Posted by Olivia Shenton-Taylor, 1st March 2019
When granting someone a power of attorney you are giving them the right to deal with your own affairs.  However the recent case of Whittaker v Hancock and others [2018] shows that in certain circumstances where you lose capacity your attorney may also be able to substitute you and act as a personal representative for someone else’s estate.

Background

The case concerned the estate of John Parker.  John’s will appointed his niece, Christine, and his wife, Margaret, as joint executors.  John left his whole estate to Margaret and expressly excluded his daughter from a previous marriage, Linda, on the basis that she was financially independent and the father-daughter relationship had broken down.

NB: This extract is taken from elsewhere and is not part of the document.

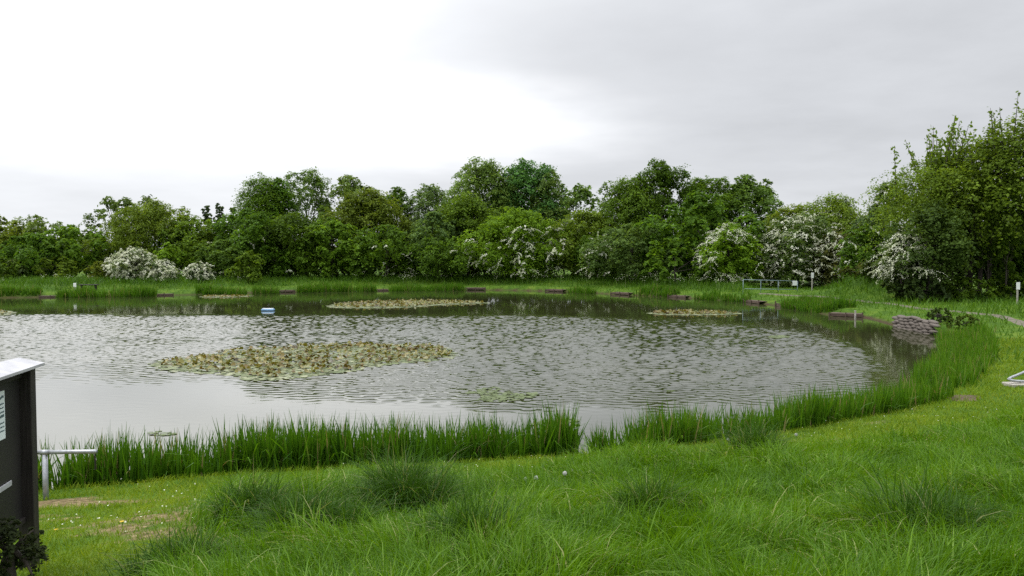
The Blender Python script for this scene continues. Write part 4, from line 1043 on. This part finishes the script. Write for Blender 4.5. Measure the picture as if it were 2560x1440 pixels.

In 2013, Margaret left the family home to move in with her own daughter, Janet, who was better placed to care for her.  At this point she still had capacity and Margaret appointed Janet as her attorney by way of a lasting power of attorney (“LPA”) which gave Janet the right to deal with Margaret’s property and financial affairs.

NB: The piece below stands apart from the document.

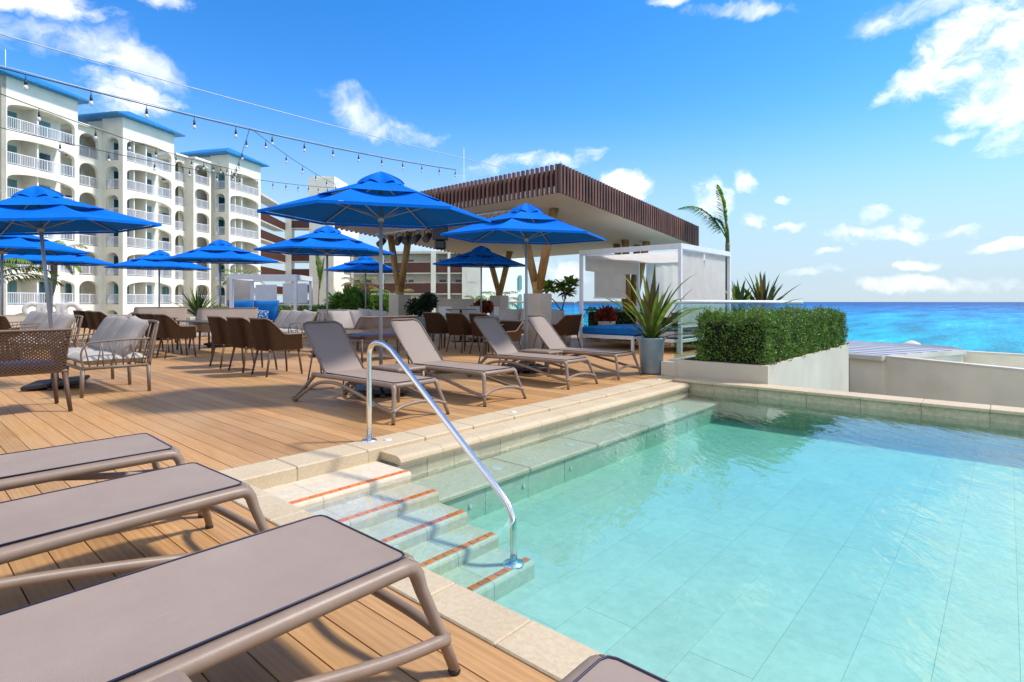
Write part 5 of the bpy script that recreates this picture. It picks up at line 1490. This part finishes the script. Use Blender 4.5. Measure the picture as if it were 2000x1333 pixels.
def np_mesh(name, v, f, m, parent=None, loc=None, kind=None):
    me = bpy.data.meshes.new(name)
    me.vertices.add(len(v)); me.vertices.foreach_set('co', v.astype(np.float32).ravel())
    k = f.shape[1]
    me.loops.add(len(f)*k); me.loops.foreach_set('vertex_index', f.astype(np.int32).ravel())
    me.polygons.add(len(f)); me.polygons.foreach_set('loop_start', (np.arange(len(f))*k).astype(np.int32)); me.polygons.foreach_set('loop_total', np.full(len(f),k,np.int32))
    me.materials.append(m); me.update(calc_edges=True)
    o = bpy.data.objects.new(name, me); COL.objects.link(o)
    if parent: o.parent = parent
    if loc: o.location = loc
    if kind: o['kind'] = kind
    return o
def box_hedge(label, x0,y0,z0,x1,y1,z1, n, ln=.045, wd=.026, m='leaf_hedge', flowers=0, seed=1, name='hedge', category='hedge'):
    t = thing(name, label, category, (x0,y0,0)); W,Dp,H = x1-x0,y1-y0,z1-z0
    MB().rbox(.07,.07,z0,W-.07,Dp-.07,z1-.07,.05).build('twig_core', MT['hedge_core'], t)
    rg = np.random.default_rng(seed)
    areas = np.array([W*Dp*1.3, W*H, W*H, Dp*H, Dp*H]); ch = rg.choice(5,n,p=areas/areas.sum())
    u = rg.random((n,3)); P = np.empty((n,3)); Nn = np.zeros((n,3))
    lump = lambda a,b: .035*np.sin(a*7.3+b*3.1)+.03*np.sin(a*15.7-b*11.3+2)+.02*np.sin(a*31+b*27)
    dep = rg.random(n)**1.6*.11
    for k,(ax,sg) in enumerate(((2,1),(1,-1),(1,1),(0,-1),(0,1))):
        q = ch==k; c = np.stack([u[q,0]*W, u[q,1]*Dp, z0+u[q,2]*H],1); Nn[q,ax] = sg
        lo = (0,0,z0)[ax]; hi = (W,Dp,z1)[ax]; o1,o2 = [i for i in range(3) if i!=ax]
        c[:,ax] = (hi if sg>0 else lo) + sg*(lump(c[:,o1],c[:,o2])-dep[q]) ; P[q] = c
    # round the long edges a little
    v,f = leaf_cloud(P, Nn*.8+np.array([0,0,.35]), ln, wd, seed, .6)
    np_mesh('foliage', v, f, MT[m], t)
    sh = rg.choice(n, n//60); vv = []
    for j in range(7):
        v2,f2 = leaf_cloud(P[sh]+Nn[sh]*(.015+.012*j)+np.array([0,0,.004*j]), Nn[sh]*.5+np.array([0,0,.6]), ln, wd, seed+20+j, .7); vv.append((v2,f2))
    off = 0; V_ = []; F_ = []
    for v2,f2 in vv: V_.append(v2); F_.append(f2+off); off += len(v2)
    np_mesh('stray_shoots', np.concatenate(V_), np.concatenate(F_), MT[m], t)
    if flowers:
        q = rg.choice(n, flowers); v,f = leaf_cloud(P[q]+Nn[q]*.035, Nn[q], .03, .028, seed+5, .5)
        np_mesh('blossom', v, f, MT['flower'], t)
    return t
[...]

In 2016, John died and Christine applied for probate. Before probate was granted, however, the deceased’s daughter, Linda, entered what is known as a ‘caveat’ which prevented the grant of probate being sealed and meant the estate administration could not continue.  Despite entering a caveat Linda never progressed matters and a claim under the Inheritance (Provision for Family and Dependants) Act 1975 was never brought.

Christine wished to continue acting in the administration of the estate, but due to financial reasons was not prepared to take legal action to remove the caveat. This impasse led Janet to bring a claim that she be appointed as substitute personal representative in place of her mother under section 50 of the Administration of Justice Act 1985 and that the caveat entered by Linda be removed.

The issue to be decided

The issue before the court was whether Janet should be substituted for her mother, who no longer had capacity to act as executrix.

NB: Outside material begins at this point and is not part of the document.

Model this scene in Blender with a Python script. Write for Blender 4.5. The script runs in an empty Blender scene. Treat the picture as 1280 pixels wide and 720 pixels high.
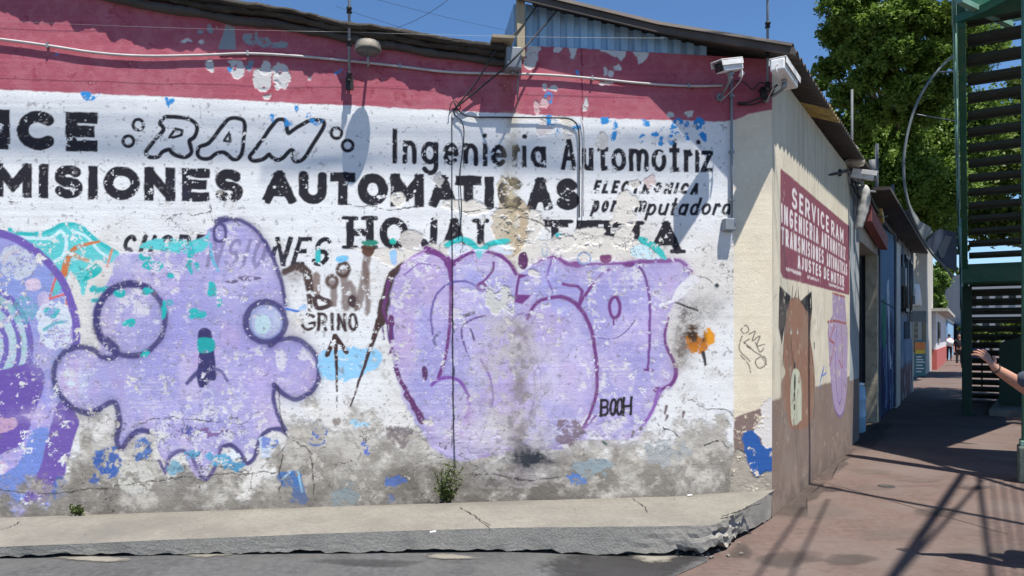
import bpy, bmesh, math, random
import numpy as np
from mathutils import Vector, Matrix

SC = bpy.context.scene
COL = SC.collection
rnd = random.Random(7)
NR = np.random.RandomState(11)

# ------------------------------------------------------------------ camera, light, exposure
F, CX, HY, EYE = 925.0, 640.0, 420.0, 1.6          # measured on the photograph: focal length, axis, horizon, eye height
cam_d = bpy.data.cameras.new('camera'); cam = bpy.data.objects.new('camera', cam_d); COL.objects.link(cam)
cam.location = (0, 0, EYE); cam.rotation_euler = (math.radians(90), 0, 0)
cam_d.sensor_width = 36.0; cam_d.lens = F / 1280 * 36.0
cam_d.shift_y = (HY - 360) / 1280.0
cam_d.clip_start = 0.05; cam_d.clip_end = 2000
SC.camera = cam

SUN = Vector((0.589, -0.925, 3.0)).normalized()
world = bpy.data.worlds.new('World'); SC.world = world; world.use_nodes = True
wn = world.node_tree.nodes; wl = world.node_tree.links
sky = wn.new('ShaderNodeTexSky'); sky.sky_type = 'NISHITA'; sky.sun_disc = False
sky.sun_elevation = math.asin(SUN.z); sky.sun_rotation = math.atan2(SUN.x, SUN.y)
sky.altitude = 2200; sky.air_density = 1.0; sky.dust_density = 0.1; sky.ozone_density = 3.0
bg = wn['Background']; bg.inputs['Strength'].default_value = 0.097
hs = wn.new('ShaderNodeHueSaturation'); hs.inputs['Saturation'].default_value = 1.13
wl.new(sky.outputs['Color'], hs.inputs['Color']); wl.new(hs.outputs['Color'], bg.inputs['Color'])
sun_d = bpy.data.lights.new('sun', 'SUN'); sun_o = bpy.data.objects.new('sun', sun_d); COL.objects.link(sun_o)
sun_d.energy = 5.0; sun_d.angle = math.radians(0.53); sun_d.color = (1.0, 0.945, 0.865)
sun_o.location = (8, -12, 40); sun_o.rotation_euler = SUN.to_track_quat('Z', 'Y').to_euler()
vs = SC.view_settings; vs.view_transform = 'Standard'; vs.look = 'None'; vs.exposure = 0.8; vs.gamma = 1.0
vs.use_curve_mapping = False

# ------------------------------------------------------------------ measuring helpers
U = Vector((0.98959, 0.14392, 0)); N = Vector((0.14392, -0.98959, 0))      # front wall: along (to the right), outward
D = Vector((0.52938, 0.84838, 0)); E = Vector((0.84838, -0.52938, 0))      # side street: along (away), outward
C0 = Vector((2.284, 6.5, 0))                                              # the corner of the shop
EYEV = Vector((0, 0, EYE))

def hit(px, py, p0, n, off=0.0):
    r = Vector(((px - CX) / F, 1.0, -(py - HY) / F))
    k = (n.dot(p0) + off - n.dot(EYEV)) / n.dot(r)
    return EYEV + r * k
def fw(px, py, off=0.0): return hit(px, py, C0, N, off)
def sw(px, py, off=0.0): return hit(px, py, C0, E, off)
def gr(px, py, z=0.0): return hit(px, py, Vector((0, 0, z)), Vector((0, 0, 1)))
def at(px, py, Y): return Vector(((px - CX) / F * Y, Y, EYE - (py - HY) / F * Y))
def st(t, d, z): return C0 + D * t + E * d + Vector((0, 0, z))             # street coordinates: along, outward, up

# ------------------------------------------------------------------ materials
def lin(c):
    c = np.asarray(c, float) / 255.0
    return np.where(c <= 0.04045, c / 12.92, ((c + 0.055) / 1.055) ** 2.4)
def C(r, g, b, k=0.94): return tuple(float(v) for v in lin((r, g, b)) * k)

def mat(name, col, rough=0.7, var=0.18, scale=8.0, bump=0.0, bscale=60.0, metal=0.0, attr=None, spec=0.4, stain=None, stain_amt=0.0, stain_scale=2.5, coords='Object', transl=0.0, stretch=(1,1,1), finevar=0.0):
    m = bpy.data.materials.new(name); m.use_nodes = True
    nt = m.node_tree; n = nt.nodes; l = nt.links
    b = n['Principled BSDF']; b.inputs['Roughness'].default_value = rough; b.inputs['Metallic'].default_value = metal
    b.inputs['Specular IOR Level'].default_value = spec
    tc = n.new('ShaderNodeTexCoord'); mp = n.new('ShaderNodeMapping'); mp.inputs['Scale'].default_value = stretch
    l.new(tc.outputs[coords], mp.inputs['Vector'])
    if attr:
        a = n.new('ShaderNodeAttribute'); a.attribute_name = attr; base = a.outputs['Color']
    else:
        r = n.new('ShaderNodeRGB'); r.outputs[0].default_value = (*col, 1); base = r.outputs[0]
    def mult(base, amt, sc, det):
        nz = n.new('ShaderNodeTexNoise'); nz.inputs['Scale'].default_value = sc; nz.inputs['Detail'].default_value = det; nz.inputs['Roughness'].default_value = 0.62
        l.new(mp.outputs['Vector'], nz.inputs['Vector'])
        mr = n.new('ShaderNodeMapRange'); mr.inputs['From Min'].default_value = 0.25; mr.inputs['From Max'].default_value = 0.75
        mr.inputs['To Min'].default_value = 1 - amt; mr.inputs['To Max'].default_value = 1 + amt
        l.new(nz.outputs['Fac'], mr.inputs['Value'])
        mx = n.new('ShaderNodeMix'); mx.data_type = 'RGBA'; mx.blend_type = 'MULTIPLY'; mx.inputs['Factor'].default_value = 1
        l.new(base, mx.inputs['A']); l.new(mr.outputs['Result'], mx.inputs['B'])
        return mx.outputs['Result']
    if var: base = mult(base, var, scale, 6)
    if finevar: base = mult(base, finevar, scale * 14, 3)
    if stain:
        nz = n.new('ShaderNodeTexNoise'); nz.inputs['Scale'].default_value = stain_scale; nz.inputs['Detail'].default_value = 7
        l.new(mp.outputs['Vector'], nz.inputs['Vector'])
        mr = n.new('ShaderNodeMapRange'); mr.inputs['From Min'].default_value = 0.46; mr.inputs['From Max'].default_value = 0.66; mr.inputs['To Max'].default_value = stain_amt
        l.new(nz.outputs['Fac'], mr.inputs['Value'])
        mx = n.new('ShaderNodeMix'); mx.data_type = 'RGBA'; l.new(mr.outputs['Result'], mx.inputs['Factor'])
        l.new(base, mx.inputs['A']); mx.inputs['B'].default_value = (*stain, 1); base = mx.outputs['Result']
    l.new(base, b.inputs['Base Color'])
    if bump:
        nz = n.new('ShaderNodeTexNoise'); nz.inputs['Scale'].default_value = bscale; nz.inputs['Detail'].default_value = 6
        l.new(mp.outputs['Vector'], nz.inputs['Vector'])
        bp = n.new('ShaderNodeBump'); bp.inputs['Strength'].default_value = bump; bp.inputs['Distance'].default_value = 0.01
        l.new(nz.outputs['Fac'], bp.inputs['Height']); l.new(bp.outputs['Normal'], b.inputs['Normal'])
    if transl:
        tr = n.new('ShaderNodeBsdfTranslucent'); l.new(base, tr.inputs['Color'])
        ms = n.new('ShaderNodeMixShader'); ms.inputs['Fac'].default_value = transl
        out = n['Material Output']; l.new(b.outputs['BSDF'], ms.inputs[1]); l.new(tr.outputs['BSDF'], ms.inputs[2]); l.new(ms.outputs['Shader'], out.inputs['Surface'])
    return m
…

Linda argued that Janet had no standing to bring the claim. The LPA, she said, should be read restrictively as giving Janet limited powers to manage Margaret’s own property and financial affairs only and that it should not extend to John’s property and financial affairs.

Janet’s case was that Margaret’s interest in the estate as sole beneficiary fell within the meaning of her own property and financial affairs and it was therefore Janet’s duty as attorney to act on Margaret’s behalf and join in the administration of the estate.

The outcome

The court concluded that a general LPA dealing with property and financial affairs, which contains no conditions or restrictions (such as that granted by Margaret) should not be read restrictively and Janet therefore had standing to bring her claim to be appointed as a substitute personal representative. Given that Margaret was the sole beneficiary, it was necessary to appoint Janet to act as personal representative of the deceased in place of Margaret.  The caveat was ordered to be removed.

Lessons to take away

This case shows that an LPA drafted in wide terms will enable an attorney to not only deal with the donor’s own property and financial affairs, but to also act in a representative capacity in certain circumstances.

Whilst this might only apply in situations where the original personal representative is also the sole beneficiary of the estate, it is a further point to consider when appointing an attorney or acting as an attorney.